Aún Él, siempre Él: casi vienen las ganas de decir “por suerte que está Él” que nos hace pisar sobre firme. La vez pasada era el rostro de incredulidad de Tomás: “si no veo, si no toco, si no meto”. ¿Qué es si no la incredulidad sino un no entregarse a la belleza? A la Belleza que salva. Hoy de nuevo Tomás y con una pregunta que surge del desconcierto: “Señor, si no sabemos adónde vas, ¿cómo podemos conocer el camino?” Tomás, el hombre con los pies sobre el suelo, el realista casi descarado: el sentido común que revolotea y se enfrenta con la radicalidad de la propia fe. El hombre sediento de transparencia y que de ahora en adelante -ahora que su fe ha sido confirmada por el Señor Resucitado- querrá ver claras las cosas.

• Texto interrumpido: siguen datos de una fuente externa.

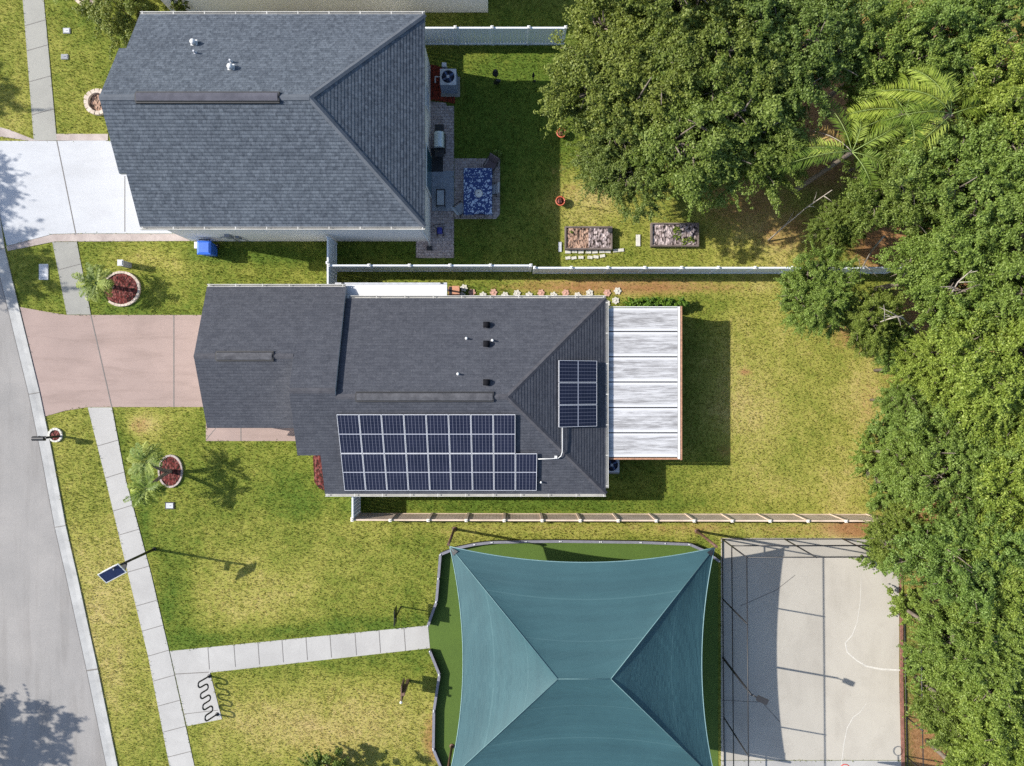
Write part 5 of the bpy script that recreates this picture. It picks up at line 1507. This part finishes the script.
for i, (x, y) in enumerate(((676,238),(690,241),(683,243.5),(676,231),(571,233))):
    shrub(['low yellow-green weed in the middle of the right raised bed', 'low weed near the lower right corner of the right raised bed','low weed at the lower edge of the right raised bed','low weed near the upper middle of the right raised bed','sparse seedling in the brown half of the left raised bed'][i],
          x, y, .26 if i < 4 else .1, .38, M['leaf_bright'], 260 if i < 4 else 50, .09, 'weed', 'plant')
UG = [(886,344,'under the trees at the upper right corner of the back lawn'),(908,398,'at the right edge of the back lawn level with the patio cover'),(890,430,'at the right edge of the lower back lawn'),(890,494,'beside the end of the long beige fence'),
      (876,460,'at the right edge of the lower back lawn, between two other bushes'),(884,556,'hanging over the top right corner of the court'),(912,606,'between the court and the trees, nearest the white crack'),(926,668,'between the low rusty fence and the trees, uppermost'),(934,704,'between the low rusty fence and the trees, lower down')]
for x, y, l_ in UG:
    k_ = (CH-1.3)/CH
    shrub('feathery green bush ' + l_, 512+(x-512)*k_, 383+(y-383)*k_, 1.15, 1.9, M['leaf_wood'], 11000, .09, 'bush', 'bush', 'bushes along the edge of the wood')
# palms
def frond_arrays(rg, length, droop, npair, leaflet, arch=.35, v_angle=.5, width=.045, rise=.4):
    """one frond along +X from the origin, rachis arching; returns quads and the rachis"""
    quads = []; path = []
    for i in range(13):
        t = i/12; path.append(np.array([length*t*(1-.12*t), 0, rise*length*t - droop*length*t*t]))
    def at(t):
        f = t*12; i = min(int(f), 11); u = f-i; return path[i]*(1-u)+path[i+1]*u
    for i in range(npair):
        t = .14+.86*i/(npair-1); p = at(t); d = at(min(1,t+.05))-at(max(0,t-.05)); d /= np.linalg.norm(d)
        ll = leaflet*(math.sin(PI*min(1,(t*.92+.08)))**.6*.9+.12)*(.85+.3*rg.random())
        for s in (-1, 1):
            side = np.array([0, s, 0]); dirn = d*.55+side*.85+np.array([0,0,v_angle*.5])+rg.normal(size=3)*.1; dirn /= np.linalg.norm(dirn)
            e = p+dirn*ll+np.array([0,0,-.25*ll*(.5+rg.random())]); m = p+dirn*ll*.5
            w = np.cross(dirn, np.array([0,0,1.])); w /= (np.linalg.norm(w)+1e-6); w *= width/2*(1+.3*rg.random())
            quads.append(np.stack([p-w*.4, m-w, e, m+w]))
    return np.array(quads), path

def palm(label, base, ht, nf, length, leafmat, name='palm_tree', cat='palm tree', dry=(), trunk_r=.10, droop=(.45,.9), npair=36, leaflet=.55, lean=(0,0), width=.05, group=None, seed=0, rises=(.15,.9), root=None, azim=None):
    rg = np.random.default_rng(seed)
    r = root if root is not None else thing(name, label, cat, base, group)
    top = Vector((lean[0], lean[1], ht))
    b = MB(); n = 10
    pts = [Vector((lean[0]*(i/n)**1.6, lean[1]*(i/n)**1.6, ht*i/n - (.05 if i == 0 else 0))) for i in range(n+1)]
    b.tube(pts, [trunk_r*(1.25-.35*i/n+.06*(i % 2)) for i in range(n+1)], 10)
    if root is None or True:
        o = b.build('trunk', M['bark']); o.parent = r
    for i in range(nf):
        az = 2*PI*i/nf*1.0 + rg.normal()*.22 if azim is None else azim[i]
        isdry = i in dry
        q, path = frond_arrays(rg, length*(.85+.3*rg.random()), droop[0]+(droop[1]-droop[0])*rg.random()+(.35 if isdry else 0), npair, leaflet, width=width, rise=rises[0]+(rises[1]-rises[0])*rg.random()*(0 if isdry else 1))
        c, s = math.cos(az), math.sin(az); Rz = np.array([[c,-s,0],[s,c,0],[0,0,1]])
        q = q @ Rz.T + np.array(top)
        vals = np.clip(.5+.25*rg.normal()+.2*rg.normal(size=len(q)), 0, 1)
        leaf = leaf_object('frond', q, vals, M['leaf_dry'] if isdry else leafmat, r)
        b = MB(); pp_ = [Vector(tuple(Rz @ p))+top for p in path]; b.tube(pp_, [.010*length*.45*(1-.8*i_/12)+.003 for i_ in range(13)], 5)
        o = b.build('midrib', M['deadwood'] if isdry else plain('palm rib %d' % (seed % 3), (0.20,0.27,0.07), .6)); o.parent = leaf
    return r
def Pimg(px, py, h): k = (CH-h)/CF; return Vector(((px-512)*k, -(py-383)*k, 0))
palm('feathery palm whose long frond reaches left over the bare brown gap', Pimg(852,152,6.2), 6.2, 8, 3.3, M['leaf_palm'], dry=(4,), seed=21, npair=60, leaflet=.5, width=.035, droop=(.6,1.2), azim=[3.30,.5,1.3,2.0,2.35,-.3,2.95,5.2], group='feathery palms in the wood')
palm('feathery palm farthest right with a pale raised frond', Pimg(948,116,7.0), 7.2, 6, 2.9, M['leaf_palm'], azim=[.32,1.6,2.15,2.7,3.2,3.9], seed=22, npair=60, leaflet=.6, width=.035, droop=(.7,1.3), group='feathery palms in the wood')
palm('feathery palm between two other palms', Pimg(905,112,6.6), 6.6, 8, 2.8, M['leaf_palm'], seed=23, npair=60, leaflet=.55, width=.035, droop=(.7,1.3), group='feathery palms in the wood')
palm('single bushy palm beside the oval red mulch bed', G(113,287), 1.45, 26, 1.0, M['leaf_date'], seed=31, npair=22, leaflet=.24, width=.035, trunk_r=.09, droop=(.3,.9), rises=(.1,1.1))
tp = thing('palm_tree', 'two-trunk palm leaning out of the round red mulch bed', 'palm tree', G(171,471))
palm('', None, 2.0, 24, .95, M['leaf_date'], root=tp, seed=32, npair=22, leaflet=.24, width=.035, trunk_r=.08, lean=(-.2,.72), droop=(.3,.9), rises=(.1,1.1))
palm('', None, 2.1, 24, .95, M['leaf_palm'], root=tp, seed=33, npair=22, leaflet=.24, width=.035, trunk_r=.08, lean=(-.18,-.62), droop=(.3,.9), rises=(.1,1.1))
palm('young palm with arching fronds cut by the top edge', G(74,-8), .9, 9, 1.35, M['leaf_date'], seed=34, npair=26, leaflet=.26, width=.03, trunk_r=.06)

# bare dead branches showing among the trees
def dead(label, pts, seed):
    rg = np.random.default_rng(seed); r_ = Vector(pts[0]); b = MB(); P_ = [Vector(p) for p in pts]
    b.tube(P_, [.05*(1-.7*i/(len(P_)-1)) for i in range(len(P_))], 6)
    for i in range(7):
        t = .25+.7*rg.random(); k = t*(len(P_)-1); j = min(int(k), len(P_)-2); p = P_[j].lerp(P_[j+1], k-j)
        d = (P_[-1]-P_[0]).normalized()*.5 + Vector(tuple(rg.normal(size=3)*.45)); q = p+d*(.5+.5*rg.random())
        b.tube([p, p.lerp(q,.5)+Vector((0,0,.06)), q], [.022,.014,.005], 5)
    tag(b.build('dead_branch', M['deadwood'], None, r_), label, 'branch', 'bare dead branches in the wood')
def pi(px, py, h): k = (CH-h)/CF; return ((px-512)*k, -(py-383)*k, h)
dead('bare forked branch over the end of the white fence', [pi(884,236,.0), pi(872,250,2.6), pi(862,268,4.4), pi(853,276,5.0)], 1)
dead('pale bare branch leaning from the ground beside the fence end', [pi(768,241,.05), pi(782,228,.9), pi(806,208,3.0), pi(832,190,5.0)], 2)
dead('bleached branch high in the trees right of the red earth', [pi(958,330,.0), pi(950,296,6.5), pi(958,282,7.6), pi(972,270,8.0)], 3)
dead('thin bare branch above the corner of the back lawn', [pi(915,330,.0), pi(903,318,5.8), pi(896,316,6.4), pi(880,322,6.2)], 4)

# ------------------------------------------------------------------ grass
def in_poly(px, py, poly):
    inside = np.zeros(len(px), bool); n = len(poly); j = n-1
    for i in range(n):
        xi, yi = poly[i]; xj, yj = poly[j]
        if yi != yj:
            cnd = ((yi > py) != (yj > py)) & (px < (xj-xi)*(py-yi)/(yj-yi)+xi); inside ^= cnd
        j = i
    return inside
EXCL += [[(wx0,wy0),(wx1,wy0),(wx1,wy1),(wx0,wy1)], [(172,-160),(488,-160),(488,12.5),(172,12.5)], [(232,297),(595,308),(595,482),(341,482),(320,421),(232,421)]]
def grass():
    rg = np.random.default_rng(5); n = 420000
    px = rg.uniform(-10, 930, n); py = rg.uniform(-15, 785, n)
    keep = np.ones(n, bool)
    for pl in EXCL:
        a = np.array(pl, float)
        if (a.max(0)-a.min(0)).min() <= 0: continue
        bb = (px > a[:,0].min()) & (px < a[:,0].max()) & (py > a[:,1].min()) & (py < a[:,1].max())
        ii = np.where(bb & keep)[0]
        if len(ii): keep[ii[in_poly(px[ii], py[ii], pl)]] = False
    keep &= ~((px > 232) & (px < 430) & (py > 68) & (py < 240))
    px, py = px[keep], py[keep]
    dry, dirt = lawn_fields(px, py)
    k2 = rg.random(len(px)) > np.clip((dirt-.15)*1.4, 0, .97)
    px, py, dry, dirt = px[k2], py[k2], dry[k2], dirt[k2]
    n = len(px)
    x = (px-512)/PPM; y = -(py-383)/PPM
    az = rg.uniform(0, 2*PI, n); tl_ = rg.uniform(.25, 1.0, n); ln = rg.uniform(.06, .17, n); w = rg.uniform(.016, .04, n)
    dry = np.clip(dry + 1.1*(vnoise(px/2.6+31, py/2.6)-.5)*.28 + (vnoise(px/7+3, py/7+60)-.5)*.25, 0, 1)
    d = np.stack([np.cos(az)*np.sin(tl_), np.sin(az)*np.sin(tl_), np.cos(tl_)], 1); s = np.stack([-np.sin(az), np.cos(az), np.zeros(n)], 1)
    p = np.stack([x, y, np.full(n, -.02)], 1)
    tip = p+d*ln[:,None]; mid = p+d*(ln*.55)[:,None]
    v = np.stack([p, mid+s*w[:,None]/2, tip-np.array([0,0,1])*(ln*.15)[:,None], mid-s*w[:,None]/2], 1)
    o = leaf_object('grass', v, rg.random(n), M['blades'], None, {'dry': dry, 'dirt': dirt})
    o['kind'] = 'stuff'
grass()

# ------------------------------------------------------------------ camera, light, world
cam = bpy.data.cameras.new('camera'); cam.sensor_fit = 'HORIZONTAL'; cam.sensor_width = 36; cam.lens = 36*CF/1024
cam.clip_end = 2000
co = link(bpy.data.objects.new('camera', cam)); co.location = (0, 0, CH); co.rotation_euler = (0, 0, 0)
scene.camera = co
SUN_EL, SHADOW = math.radians(36), math.radians(-10)
dv = Vector((math.cos(SHADOW)*math.cos(SUN_EL), math.sin(SHADOW)*math.cos(SUN_EL), -math.sin(SUN_EL)))
sun = bpy.data.lights.new('sun', 'SUN'); sun.energy = 4.6; sun.angle = math.radians(.53); sun.color = (1, .95, .87)
so = link(bpy.data.objects.new('sun', sun)); so.rotation_euler = dv.to_track_quat('-Z', 'Y').to_euler(); so.location = (-40, 6, 30)
world = bpy.data.worlds.new('World'); scene.world = world; world.use_nodes = True
nt = world.node_tree; nt.nodes.clear()
sky = nt.nodes.new('ShaderNodeTexSky'); sky.sky_type = 'NISHITA'; sky.sun_disc = False
sky.sun_elevation = SUN_EL; sky.sun_rotation = math.atan2(-dv.x, -dv.y) % (2*PI)
bgn = nt.nodes.new('ShaderNodeBackground'); bgn.inputs['Strength'].default_value = .13
on = nt.nodes.new('ShaderNodeOutputWorld'); nt.links.new(sky.outputs[0], bgn.inputs[0]); nt.links.new(bgn.outputs[0], on.inputs[0])
vs_ = scene.view_settings; vs_.view_transform = 'Standard'; vs_.look = 'None'; vs_.gamma = 1; vs_.use_curve_mapping = False
vs_.exposure = .8
scene.cycles.use_denoising = False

Y Cristo reinicia, aún una vez más, la enésima vez, no la última vez: “Yo soy el Camino y la Verdad y la Vida”. Que sea el Camino puede pasar, incluso que sea la Vida; pero además ser la Verdad, parece muy atrevido. Pilatos en medio de aquella farsa de interrogatorio, primogénito de la farsa de muchos interrogatorios e investigaciones, se preguntó y Le preguntó: ¿Qué es la verdad? Él no se daba cuenta, botón de muestra de un imperio que explotaba por dentro, que tenía la Verdad delante. Era una Persona: aquel día el Imputado no respondió a la pregunta. Y Pilatos se estampó contra la roca dura de sus prejuicios y suposiciones.
A Tomás ya no se le concede el dudar más. Esta vez Cristo responde: “Soy yo, Tomás. Soy Camino, Verdad y Vida”. Una Verdad que al mismo tiempo es Camino: siempre a punto de ser traicionada, de frágil esencia como las cosas más queridas y apreciadas, tan íntima como para ser más intima que nosotros mismos. Cualquier otro hombre que pronunciase tal discurso sería acusado como falto de modestia. Cristo no: dice ser la Verdad. Es la palabra más humilde que existe. El orgullo sería decir: tengo la verdad. La poseo, la he redactado en una fórmula. La Verdad no es una idea sino una Presencia. Yo soy. Punto y final.
Y reiniciar de nuevo junto a la orilla de aquel lago azul, tierra natal de Felipe de Betsaida. También él rasca la corteza y quiere exprimir el jugo de aquel Amigo tan raro que parece de verdad Dios. Y sin embargo tan familiar como para atreverse a presentarle la última petición, quizás la que más celosamente guardaba en su corazón. Se la hace directamente a Él, cuando percibe que está marchándose. Casi como condición para aceptar todo lo demás. “Señor, muéstranos al Padre y nos basta”. Le reclamó aquello que hizo arder de deseo a miles de hombres, que fue la causa y el misterio de decenas de profetas, que era el ansia y la espera de toda una humanidad a la desesperada búsqueda de su Salvador. Felipe se la hizo así, como si fuese algo cotidiano. Y cotidiano lo era realmente. Tan cotidiano que Felipe no se dio cuenta de que había vivido con el Padre junto a Él, que estaba preguntándole justo a Él, que estaba de cara a Él, la razón última de su búsqueda y de su existencia.
Como en Emaús: caminaron junto a Él varios kilómetros y no le reconocieron hasta partir el pan. Como en mi casa: camina junto a mí desde hace años y aún hoy me pregunto qué rostro tendrá el Cristo de la Resurrección. Como hoy, como ayer, como siempre: inquietante, misterioso, sorprendente por su voluntad de esconderse detrás de lo cotidiano, de la rutina de cada día. El Padre y nos basta. Nos basta aquel que hizo una única promesa y la mantuvo de veras. Dejándose burlar por una chusma de inapetentes para recordar al mundo que el verdadero problema es que los estúpidos siempre están seguros de sí mismos, mientras que los inteligentes están llenos de dudas. Aquellas dudas que son el anticipo de la Verdad. De la Verdad que es el Cristo de los evangelios.